CITAPP Seminar Series Talk by Anant Kamath | Untouchable Cellphones? Old Caste Exclusions and New Digital Divides in Peri-Urban Bangalore

Date: 21/08/2025

Title: Untouchable Cellphones? Old Caste Exclusions and New Digital Divides in Peri-Urban Bangalore

About the Talk:

This talk presented a fresh perspective on the complicated relationship between digital communication technologies and historically disadvantaged castes such as Dalits in peri-urban Bangalore, India’s “Silicon Valley.” Based on interviews with Dalit household members, entrepreneurs, and political activists, the study examines whether mobile phones have been insufficiently harnessed by Dalits in the region to overcome historic deprivation, or whether they may even reinforce caste-based exclusion. Drawing on oral histories and feminist perspectives on technology, the paper argues that contemporary socio-technological outcomes among Dalits in peri-urban south Bangalore result from the convergence of three elements: the durability of caste, the social construction of ICT usage, and blind spots in conventional understandings of the digital divide in India. In doing so, it offers a new lens on caste, ICTs, and development policy, urging a re-examination of the assumption that access to technology directly translates to positive development outcomes.

Speaker Bio:

Anant Kamath is Assistant Professor with the School of Social Sciences at the National Institute of Advanced Studies (NIAS), Bangalore. His research explores the economic-sociology of technology in India, with a focus on subaltern socio-economic groups. He has studied technological engagements among urban Dalit communities, sex workers, street cleaners, street vendors, caste weavers, and migrant construction workers. His work is shaped by concerns around inequality, urban transition, social mobility, spatiality, gender, and caste. His latest book (co-authored) is Urban Undesirables: City Transition and Street-Based Sex Work in Bangalore (Cambridge University Press, 2022). He has also authored The Social Context of Technological Experiences (Routledge, 2020) and Industrial Innovation, Networks, and Economic Development (Routledge, 2015). Before joining NIAS, he was faculty at Azim Premji University for six years.
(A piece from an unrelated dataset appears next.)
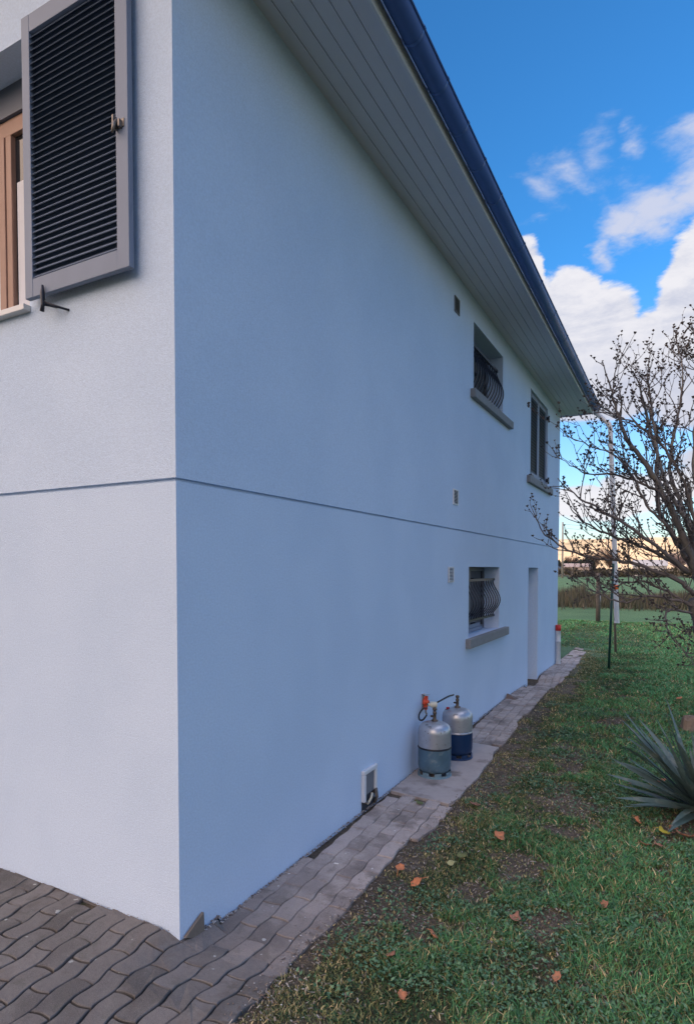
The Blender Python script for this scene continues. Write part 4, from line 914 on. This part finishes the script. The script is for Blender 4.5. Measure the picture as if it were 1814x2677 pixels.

The talk was followed by a discussion and Q&A

CITAPP’s Monthly Seminar Series is an attempt to create a forum where researchers across IIIT-B domains can meet and discuss cutting-edge research on the chosen theme of the semester. The Series hopes to explore a technology or topic for its ramifications in different realms of social activity. In particular, we are interested in understanding the specific kinds of complexity that these domains present for technological innovation and design.

CITAPP at IIIT Bangalore is an interdisciplinary think-tank set-up to focus on the policy challenges and the organizational demands made by technological innovation. Of particular interest to the Centre is how technological advances, along with institutional changes that harness the legitimacy and the powers of bureaucracies and market, address the needs of underserved communities.